Project 500 was the first major attempt by the Urbana campus to provide equal educational opportunity for all children of families in Illinois.

In 1968, following the assassination of the Rev. Martin Luther King Jr., students and community residents pressed the university to enroll students traditionally underrepresented on campus. Ultimately, 565 newly admitted African American and Latino students began as U. of I. students that year.

Students came from all over the country, but primarily from Chicago, New York, Central Illinois, Philadelphia, East St. Louis, & Mississippi. The history of campus was changed forever as a result of Project 500.

By the spring of 1967, the civil rights movement, the student movement, legal rulings, media coverage, public policy and violence had created a national and local environment amendable to change.

In 1968 there was considerable ferment at the University of Illinois at Urbana-Champaign.
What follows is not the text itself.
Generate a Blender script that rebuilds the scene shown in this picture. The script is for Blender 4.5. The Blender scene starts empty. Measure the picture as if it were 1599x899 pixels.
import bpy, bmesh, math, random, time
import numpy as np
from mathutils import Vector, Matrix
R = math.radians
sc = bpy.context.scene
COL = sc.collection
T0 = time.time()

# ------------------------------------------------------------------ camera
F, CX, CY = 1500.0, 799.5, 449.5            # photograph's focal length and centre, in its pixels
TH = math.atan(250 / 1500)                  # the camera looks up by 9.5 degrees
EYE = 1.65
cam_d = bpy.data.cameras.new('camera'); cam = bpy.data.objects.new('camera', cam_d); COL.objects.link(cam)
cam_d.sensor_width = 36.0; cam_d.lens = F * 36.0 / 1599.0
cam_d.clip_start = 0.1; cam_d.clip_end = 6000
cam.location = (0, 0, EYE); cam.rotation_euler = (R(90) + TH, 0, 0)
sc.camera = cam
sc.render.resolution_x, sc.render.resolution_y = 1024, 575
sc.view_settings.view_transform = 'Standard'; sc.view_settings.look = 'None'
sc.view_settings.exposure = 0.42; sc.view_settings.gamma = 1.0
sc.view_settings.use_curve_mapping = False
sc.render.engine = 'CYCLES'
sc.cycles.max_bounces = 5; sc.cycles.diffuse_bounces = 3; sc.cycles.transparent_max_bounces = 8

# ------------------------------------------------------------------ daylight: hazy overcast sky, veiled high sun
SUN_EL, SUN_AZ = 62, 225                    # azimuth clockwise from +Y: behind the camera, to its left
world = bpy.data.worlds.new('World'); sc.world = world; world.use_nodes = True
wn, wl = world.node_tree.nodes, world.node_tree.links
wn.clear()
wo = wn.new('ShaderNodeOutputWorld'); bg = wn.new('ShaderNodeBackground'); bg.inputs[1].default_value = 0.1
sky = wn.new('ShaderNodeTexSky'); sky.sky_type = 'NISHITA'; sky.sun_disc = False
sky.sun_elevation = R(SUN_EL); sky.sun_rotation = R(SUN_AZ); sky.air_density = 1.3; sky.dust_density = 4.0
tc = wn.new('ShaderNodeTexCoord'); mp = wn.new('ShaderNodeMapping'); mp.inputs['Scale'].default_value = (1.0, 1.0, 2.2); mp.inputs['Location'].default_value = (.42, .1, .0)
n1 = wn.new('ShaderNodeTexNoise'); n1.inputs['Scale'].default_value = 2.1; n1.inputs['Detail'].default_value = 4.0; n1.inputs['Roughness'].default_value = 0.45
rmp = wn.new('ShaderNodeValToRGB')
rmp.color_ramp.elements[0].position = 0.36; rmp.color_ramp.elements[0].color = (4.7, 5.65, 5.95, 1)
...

Demands for equality of opportunity came from inside and outside the academy.

The Black Arts movement was accelerating. Blacks began to wear Dashikis, and Afro hairstyles, to express the new found consciousness. The Black Arts Movement intersected nicely with requests and demands for a cultural center.

“Cocooning” by black students and the lack of recreational facilities and programming for black youth became an additional local concern.

The response by University of Illinois administrators and faculty to this ferment was uneven. Some were proactive and some had to be helped along by the urgency of the moment or by political pressure.

The University of Illinois at Urbana-Champaign established the Afro-American Cultural Center as a “support” to the special educational opportunities initiative, commonly referred to as “Project 500.”

The Special Educational Opportunities Program (SEOP) was established to provide academic, personal and social support for Project 500 participants. The advocacy SEOP and later EOP and Minority Student Affairs (1986) provided assistance to students in locating financial support, employment on campus and after graduation, connecting with the academic mission of the University, preparing for graduate and professional schools, and adjusting to the Champaign/Urbana and campus community.

In 1969, the Afro-American Cultural Program (later renamed the African-American Cultural Program, and known today as the Bruce D. Nesbitt African American Cultural Center) and the African-American Studies Program were established to meet other needs of the students and the University. The La Casa Cultural Latina was established at the University in 1975 to supplement the campus support for Latina/o students and to help educate all students, faculty and staff.

The lessons learned from Project 500 have also helped the Urbana campus in developing the Asian American Culture Center, the Native American House and several other campus wide diversity initiatives that have augmented the campus community in numerous ways.